Haben Sie heute Morgen in den Spiegel gesehen? Wahrscheinlich, wobei es unerheblich ist, ob Sie die dort erblickte Wirklichkeit als eher erhebend empfanden oder nicht. Hauptsache, Sie haben in den Spiegel gesehen.
Mit dem Theater verhält es sich ganz ähnlich. Auf der Bühne sehen wir in Wirklichkeiten. Diese sind dann oft leicht verschoben, etwa ins heldenhaft Monumentale, ins rührend Sentimentale oder auch ins pädagogisch Belehrende. Glauben Sie mir, jeder Schüler der Q11 kann nach der Begegnung mit Dramen der Aufklärung und Klassik weidlich davon berichten.
Das mit der gespiegelten Wirklichkeit ist aber immer dann besonders reizvoll, wenn der Spiegel einen leichten Schaden hat und die in Szene gesetzte Realität sich grotesk, also verzerrt und dann absurd, darstellt. So geschehen in der Aufführung der zwölf Minidramen von Ken Campbell, die unter dem für sich sprechenden Titel „Mr. Pilks Irrenhaus“ zusammengefasst sind.

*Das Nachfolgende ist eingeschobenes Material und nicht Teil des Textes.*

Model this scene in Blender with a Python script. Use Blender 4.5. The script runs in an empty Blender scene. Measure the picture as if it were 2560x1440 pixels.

Geradezu irre Situationen haben die Schauspielerinnen und Schauspieler um Regisseur Marius Lubnow auf die Bühne gebracht, wobei viel hochprozentiger Captain Köster floss und noch mehr Tote auf die Bretter fielen. Und noch viel mehr aus Absurdistan: Da ist der Sohn, der die nervende Mutter per eierlegendem Trick endlich los- und ins Irrenhaus bringt, der Eisbären züchtende Gringo aus einem südamerikanischen Wasweißichwoher, der in das beschauliche Leben eines Kleinstadtpaares einbricht, dem Mann die Frau ausspannt und beide am Ende auf seine Weise erledigt. Oder aber die beiden Ehefrauen, von der je eine der anderen unsichtbar ist, die beide jedoch von dem einen Ehemann gesehen werden. Sie arrangieren sich damit, ihn freut es. Wiederum recht nah an der Wirklichkeit ist das Ehepaar, das sich auf einem italienischen Polizeirevier mit Händen und Füßen mitzuteilen versucht. Das kann man kennen. Allerdings parkt draußen die aufs Autodach gespannte und in die Zeltbahn eingewickelte tote Schwiegermutter. Grotesk! Das Auto ist übrigens dann weg. Das kennt man wieder.
Mit viel Gefühl für Sprache und Sprachspielereien gingen die jungen Schauspielerinnen und Schauspieler engagiert und überzeugend zu Werke. Das Absurde so gekonnt auf dem schmalen Grat zwischen Komik und Tragik zu spielen, ist eine wirkliche Kunst. Nach diesem Karussell aberwitziger Geschichten drehen sich beim Betrachter die Dinge im Kopf, und man fragt sich spätabends: Hat der Spiegel einen leichten oder ich einen Dachschaden? R.S.